The named plaintiffs include people who were convicted of crimes when they were as young as 14 years old. All committed serious crimes that resulted in loss of life or serious injury and devastated families, but all have also profoundly changed and deserve a shot at showing they are capable of redemption.
Despite clear evidence of maturation and rehabilitation by the plaintiffs, the parole commission has denied their release, often repeatedly, well after the dates, they were made eligible for parole by the sentencing judges under Wisconsin law. The Parole Commission systematically denies release to juvenile lifers, even though, in many cases, parole commissioners explicitly recognize that the plaintiffs have reformed.
“The State of Wisconsin’s failure to fulfill its constitutional duty to give juvenile lifers a meaningful opportunity for release based on demonstrated maturity and rehabilitation is evidenced by the fact that fewer than six out of more than 120 eligible juvenile lifers have been released by the parole commission over the past 15 years,” said Tim Muth, staff attorney, ACLU of Wisconsin.
One example is Carlos King who has been in prison for a crime he committed when he was 16. Now, 22 years later, as a 38-year-old, Carlos has matured from the impulsive and desperate teenager he once was.
“I feel incredible sadness for the loss of life that I caused and the suffering to my victims and their families,” said King. He is pursuing a bachelor’s degree in theology through Trinity College with a GPA of nearly 4.0, and has an institutional record that demonstrates the development of impulse control, foresight, and interpersonal empathy. Despite this impeccable record, he has been denied release to parole supervision four times.

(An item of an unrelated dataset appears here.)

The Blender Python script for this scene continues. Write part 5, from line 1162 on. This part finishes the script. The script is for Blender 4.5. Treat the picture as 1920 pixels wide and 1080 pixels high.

The lawsuit seeks an order that one hundred-plus incarcerated individuals should be entitled to release upon demonstrated rehabilitation and maturation, and that the procedures used to evaluate parole applications of these “juvenile lifers” provide adequate protections against arbitrary and erroneous denials. The lawsuit argues that the process should focus on rehabilitation and maturity, rather than the nature of a crime that was committed by a child long ago.